Playing the Indian Card

Friday, April 21, 2023

Exit Ramps

 


What might have been...

At a recent neighbourhood meeting, several people made the comment “it feels as though the world is coming to an end.” Another comment heard more than once: “it seems that everyone has gone mad.”

How do we get out of this mess, when all the world seems mad and coming apart?

1. Barbarians at the gate. A less civilized, less decadent, more unified force appears from beyond the margins, and establishes some new order. This was the Arabs in the decline of the Sassanid Empire, the Muslims in the case of the Byzantines, the Manchus in China.

But in the present case, it seems to me there are no barbarians left.
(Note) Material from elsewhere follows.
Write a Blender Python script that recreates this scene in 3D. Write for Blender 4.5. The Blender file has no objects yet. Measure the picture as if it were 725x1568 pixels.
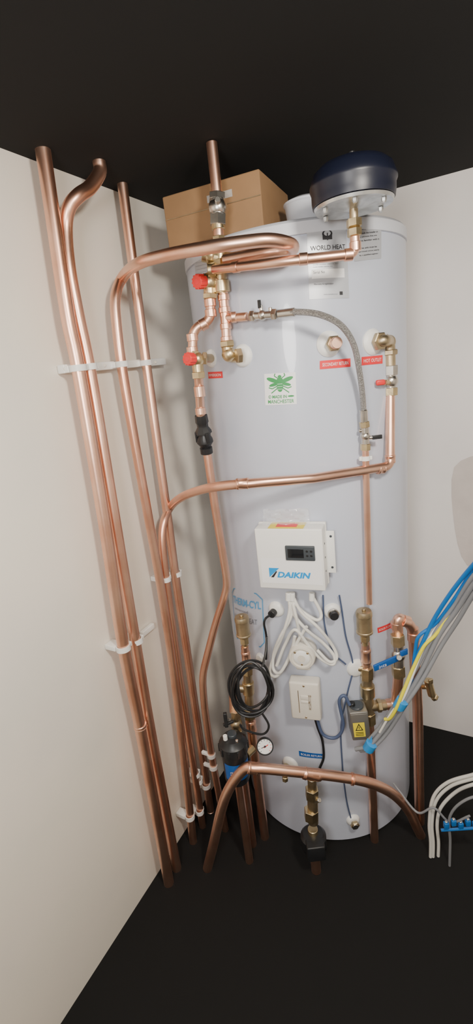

There are no more margins. Possibly an enthusiastically Christian Africa, or a newly liberal-democratic Eastern Europe, relatively recently emerged from the old margin of the Iron Curtain. Or conceivably, after regime collapse, a China animated by new ideals of liberal democracy, Christianity or Falun Gong.

2. The man on a white horse. A commanding figure that the people in general feel they can trust, who seizes or is given dictatorial power to crack heads and restore order. There has clearly been a craving for this in recent years. This was the appeal of Trump in 2016, of Duterte in the Philippines, of Xi in China. This is supremely dangerous: this is also Hitler, Napoleon, or Robespierre. On the other hand, sometimes it turns out reasonably well: a DeGaulle, for example. Kenyatta, Mandela.

In the present case, is there anyone on the horizon, at least for the US, the most important country? If it is to turn out well, the man on the horse must appear to both sides to be at least an honest broker, to be generally respected if not loved. This leaves out Trump; too clownish. He hardly any longer looks like a way out of chaos. 

In Canada, Trudeau was probably elected for this role, and has certainly been trying to seize autocratic if not dictatorial powers. But he too, now looks like a cause of chaos, not a solution.

LePen might pull this off in France. Meloni may do it in Italy. It may help to be a women. Men are accustomed to defer to women and give them the benefit of the doubt. But it has to be a woman who looks decisive as well, a Thatcher. Kamala Harris does not seem able to fit this bill; she does not inspire respect at all. The craving for a firm hand probably snagged Truss the British premiership; but it seems she moved too fast to soon. Or blinked.

RFK Jr. might fit this role; he is more or less the American equivalent of Justin Trudeau circa 2015 in terms of candidate image. It helps that he is coming from outside politics. It helps that he evokes nostalgia for a more ordered time with his very name. (Although the Sixties were really not well ordered, they seem so in retrospect.) His campaign for the Democratic nomination may go better than expected. He might win the presidency; and that might be good or bad, depending on his character; but working against him is Democratic party backroom that rigs the system against mavericks.

3. Revolution or civil war. Tim Poole speaks of this often. He has experience of revolution and civil war. He may be right.

This too has obviously happened before. Usually it turns out badly, sometimes it turns out well. When it turns out well, it is because there is a competent and organized opposition able to take power. Is there such an uncompromised sector of US or Western culture?

Not the church. Not the corporate world. Not the military. Not the civil service. All have now been compromised, and seem part of the problem. I think we’re in trouble if this happens. Worse chaos likely ensues.

4. One can fantasize, at least, about God intervening. Not necessarily descending on clouds of glory to judge the living and the dead; perhaps through a religious revival. We have seen the Asbury revival recently. Is there a spark? Is there kindling?

Possible historical examples of this working are Christianity in the Roman Empire; or the Chosun (Joseon) Dynasty in Korea, which replaced a decadent Buddhist zeitgeist with Confucian rigor. A seemingly decadent and disunited Britain at the end of the eighteenth and beginning of the nineteenth centuries, having lost its first empire, and shaken by the French, American, Chartist, and Irish revolutions, seemed then to pull itself together under the invigorating influence of Victorian morality, Methodism, and the social gospel.